Chartreuse Blog


Building with Bales in Sioux Falls?
February 8, 2010, 2:42 pm
Filed under: Community Service, Green Materials, Local Green Events | Tags: ,

Ag Building at Symbiosis Farms

That’s right!  We are going to get our hands dirty and build with straw bales right here in Sioux Falls.  You can join in, here’s how…

We are partnering with the Sioux Falls Chapter of Architecture for Humanity and Sioux Falls Seminary to build a shed during the Plain Green 10 Conference in April.  Sioux Falls Seminary’s Summit House, located in the Pettigrew Heights, will be the site for the straw bale building.

A bit about straw bale construction:

The first straw bale buildings were located in the Sand Hills of Nebraska in the 1800s. Many of these homes still exist and, if maintained, are still in excellent shape. The oldest known straw bale construction in the world, located in Alliance, Nebraska, turned 100 years old in 2003.

Straw bale construction is an example of industrial ecology, an industry’s waste is turned into another industry’s food in a closed-loop system. The waste-product of the cereal grain industry, including wheat, barley, oats, rye, and rice, is straw, the tubular structure of a grain plant after the seed and grain is removed. Two and three-string square bales are used for construction.

Straw bale construction is done in two very different ways: as the structure, referred to as “Nebraska style” and “load-bearing,” or as the infill, referred to as “post and beam” and non-load-bearing.”  Infill straw bale is predominately used for a few reasons. First, infill is easier to meet code, get insurance, and get mortgage lenders because it is like traditional methods of construction.
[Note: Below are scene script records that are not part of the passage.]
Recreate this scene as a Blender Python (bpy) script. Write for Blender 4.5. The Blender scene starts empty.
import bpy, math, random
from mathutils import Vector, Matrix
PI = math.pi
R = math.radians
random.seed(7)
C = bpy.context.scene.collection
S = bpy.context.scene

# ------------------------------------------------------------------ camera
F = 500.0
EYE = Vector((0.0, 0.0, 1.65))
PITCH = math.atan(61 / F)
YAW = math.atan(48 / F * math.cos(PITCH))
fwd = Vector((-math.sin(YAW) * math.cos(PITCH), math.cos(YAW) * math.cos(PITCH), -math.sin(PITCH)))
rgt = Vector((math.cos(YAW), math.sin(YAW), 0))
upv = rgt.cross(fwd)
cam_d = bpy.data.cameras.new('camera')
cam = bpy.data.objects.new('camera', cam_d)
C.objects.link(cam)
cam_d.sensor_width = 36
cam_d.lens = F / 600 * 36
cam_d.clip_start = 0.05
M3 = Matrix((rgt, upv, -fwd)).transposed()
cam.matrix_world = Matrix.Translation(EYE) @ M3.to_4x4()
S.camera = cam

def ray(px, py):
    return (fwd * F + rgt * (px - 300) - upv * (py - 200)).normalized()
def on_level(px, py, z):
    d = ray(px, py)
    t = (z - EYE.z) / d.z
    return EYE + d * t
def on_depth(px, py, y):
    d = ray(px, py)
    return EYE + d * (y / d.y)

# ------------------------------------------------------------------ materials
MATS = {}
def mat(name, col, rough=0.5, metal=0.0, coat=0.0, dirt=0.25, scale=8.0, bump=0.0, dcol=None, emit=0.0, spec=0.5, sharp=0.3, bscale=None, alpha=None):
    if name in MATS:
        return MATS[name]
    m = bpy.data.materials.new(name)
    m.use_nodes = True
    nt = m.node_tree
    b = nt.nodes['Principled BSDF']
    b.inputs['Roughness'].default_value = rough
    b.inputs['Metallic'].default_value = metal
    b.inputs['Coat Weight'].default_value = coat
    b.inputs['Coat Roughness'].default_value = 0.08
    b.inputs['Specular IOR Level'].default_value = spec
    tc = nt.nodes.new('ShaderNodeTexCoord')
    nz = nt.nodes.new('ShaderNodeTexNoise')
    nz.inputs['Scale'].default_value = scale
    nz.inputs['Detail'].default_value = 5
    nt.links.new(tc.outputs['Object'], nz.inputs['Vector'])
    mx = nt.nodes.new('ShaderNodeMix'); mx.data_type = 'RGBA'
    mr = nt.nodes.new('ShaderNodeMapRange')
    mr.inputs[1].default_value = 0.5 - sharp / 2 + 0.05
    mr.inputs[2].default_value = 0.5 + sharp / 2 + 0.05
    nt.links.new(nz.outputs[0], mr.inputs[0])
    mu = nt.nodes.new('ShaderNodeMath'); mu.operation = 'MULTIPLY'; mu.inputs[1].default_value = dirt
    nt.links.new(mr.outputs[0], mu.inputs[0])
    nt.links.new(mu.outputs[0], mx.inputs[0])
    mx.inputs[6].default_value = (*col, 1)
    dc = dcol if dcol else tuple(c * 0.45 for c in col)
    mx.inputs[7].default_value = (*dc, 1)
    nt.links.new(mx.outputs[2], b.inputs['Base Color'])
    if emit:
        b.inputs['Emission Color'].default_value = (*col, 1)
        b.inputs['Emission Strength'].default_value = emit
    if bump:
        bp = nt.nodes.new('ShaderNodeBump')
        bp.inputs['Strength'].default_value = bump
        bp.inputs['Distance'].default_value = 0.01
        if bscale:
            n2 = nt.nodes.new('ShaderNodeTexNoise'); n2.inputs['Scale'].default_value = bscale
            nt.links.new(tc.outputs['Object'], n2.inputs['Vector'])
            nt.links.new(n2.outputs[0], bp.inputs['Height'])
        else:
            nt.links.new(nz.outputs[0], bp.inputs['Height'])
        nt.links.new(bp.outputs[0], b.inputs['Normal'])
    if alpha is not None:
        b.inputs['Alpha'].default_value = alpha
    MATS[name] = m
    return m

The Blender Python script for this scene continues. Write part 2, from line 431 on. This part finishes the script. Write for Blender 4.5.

It is adaptable, fits into many architectural styles, is changeable after construction, and allows for a much larger structure. It is also easier to repair or replace damaged sections. The use of a post and beam structure allows for the construction of a roof before the bales are stacked. This allows the bales to be protected from the weather during construction.

Straw Bale constructions have an average of R-1.45 per inch of wall thickness when plastered (as high as R-50 for a 20 inch wall), have a high compressive strength, a very good acoustical rating, and have been rated with two-hour fire resistance.